The company has changed its plans, and hasn’t met the hiring or spending goals it agreed to, say state officials.
You may remember Foxconn as the company that once strung nets around its iPhone factories in China to prevent its workers from attempting suicide by jumping off the building.
But here in the United States, the company is also known for its promise, first made back in 2017, to build a massive factory in Wisconsin.
It was a really big deal when Foxconn first made this announcement. Even this guy weighed in:
So how have things in the Badger State been going?
Not great!
As it turns out, Foxconn hasn’t actually done a whole lot of building in Wisconsin. So little work has been done, in fact, that it will not be getting gargantuan tax credits from the state of Wisconsin for its promise to build a manufacturing facility near Racine and create more than 2,000 jobs.

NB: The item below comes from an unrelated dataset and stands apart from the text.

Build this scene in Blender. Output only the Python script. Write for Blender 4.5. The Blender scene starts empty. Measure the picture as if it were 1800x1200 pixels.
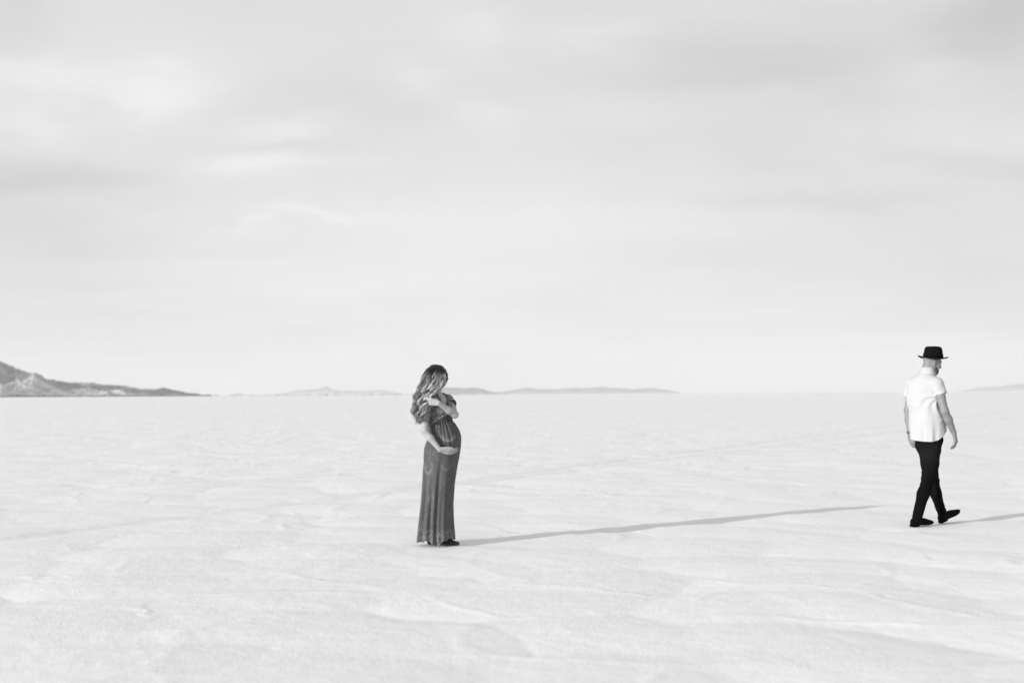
import bpy, math, random
import numpy as np
from mathutils import Vector, Matrix, noise as mn

random.seed(7); rng = np.random.default_rng(11)
sc = bpy.context.scene
COL = sc.collection
PI = math.pi

# ------------------------------------------------------------------ camera
CAMH = 1.40; FPX = 2250.0
pitch = math.atan(92/2250.0); roll = math.radians(0.32)
FWD = np.array([0, math.cos(pitch), math.sin(pitch)])
_u0 = np.array([0, -math.sin(pitch), math.cos(pitch)]); _r0 = np.array([1.0, 0, 0])
RGT = _r0*math.cos(roll) - _u0*math.sin(roll)
UPV = _u0*math.cos(roll) + _r0*math.sin(roll)
CAM = np.array([0, 0, CAMH])
def P(px, py, Y):
    """the point at depth Y metres that the photograph shows at px, py"""
    d = FWD*FPX + RGT*(px-900) + UPV*(600-py)
    return CAM + d*(Y/d[1])
def ground_depth(px, py):
    d = FWD*FPX + RGT*(px-900) + UPV*(600-py)
    return -CAMH/d[2]*d[1]

cam_d = bpy.data.cameras.new('camera'); cam = bpy.data.objects.new('camera', cam_d); COL.objects.link(cam)
cam_d.lens = 45; cam_d.sensor_width = 36; cam_d.clip_start = 0.1; cam_d.clip_end = 200000
M = Matrix(((RGT[0], UPV[0], -FWD[0], 0), (RGT[1], UPV[1], -FWD[1], 0), (RGT[2], UPV[2], -FWD[2], CAMH), (0, 0, 0, 1)))
cam.matrix_world = M
cam_d.dof.use_dof = True; cam_d.dof.focus_distance = 15.2; cam_d.dof.aperture_fstop = 1.5
sc.camera = cam

# ------------------------------------------------------------------ helpers
def link(name, me, mat=None, parent=None, org=None):
    o = bpy.data.objects.new(name, me); COL.objects.link(o)
    if mat is not None: me.materials.append(mat)
    if parent is not None: o.parent = parent
    return o
def tag(o, label=None, cat=None, group=None, kind=None):
    if label: o['label'] = label
    if cat: o['category'] = cat
    if group: o['group'] = group
    if kind: o['kind'] = kind
    return o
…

Per its contract with the state, reports Wisconsin Public Radio, the company was to have created “2,080 full-time jobs and more than $3.3 billion in capital expenditures by the end of 2019.” But Foxconn has changed its plans for the assembly site significantly since the deal was signed in 2017, scaling back the physical size of the plant it would build, as well as its expected hiring numbers. And it wasn’t on track to fulfill its hiring and spending obligations anyway, according to the Wisconsin Economic Development Corporation (WEDC).
WEDC says Foxconn will not receive any tax credits until a new contract is signed that matches what the company actually plans to do. And this isn’t even the first year since the old deal was signed that Foxconn has failed to meet the agreed-upon goals, the Wisconsin State Journal writes:
The company reported in the summer it had created enough jobs in southeastern Wisconsin last year to receive state funds — despite being told almost a year ago that the $3 billion in tax subsidies would not be doled out until a new contract was drafted to match the project ….
This year would have marked the state’s first payment of refundable tax credits to Foxconn. The company fell 82 jobs short of the minimum required to claim state tax credits in 2018.
Foxconn said it created more than 800 jobs in 2019, above the 520 minimum needed for state subsidies. However, under the contract the goal was to have 2,080 full-time jobs and more than $3.3 billion in capital expenditures by the end of 2019. Foxconn’s jobs report this summer also identified more than $415 million in capital investments — a considerable difference from the $280 million reported by Foxconn in April.
We’ve been keeping an eye on the story for a few years now, through all its revisions and missed targets. We asked in 2019: Is the Foxconn project just a big boondoggle?
In 2020, it’s starting to look that way!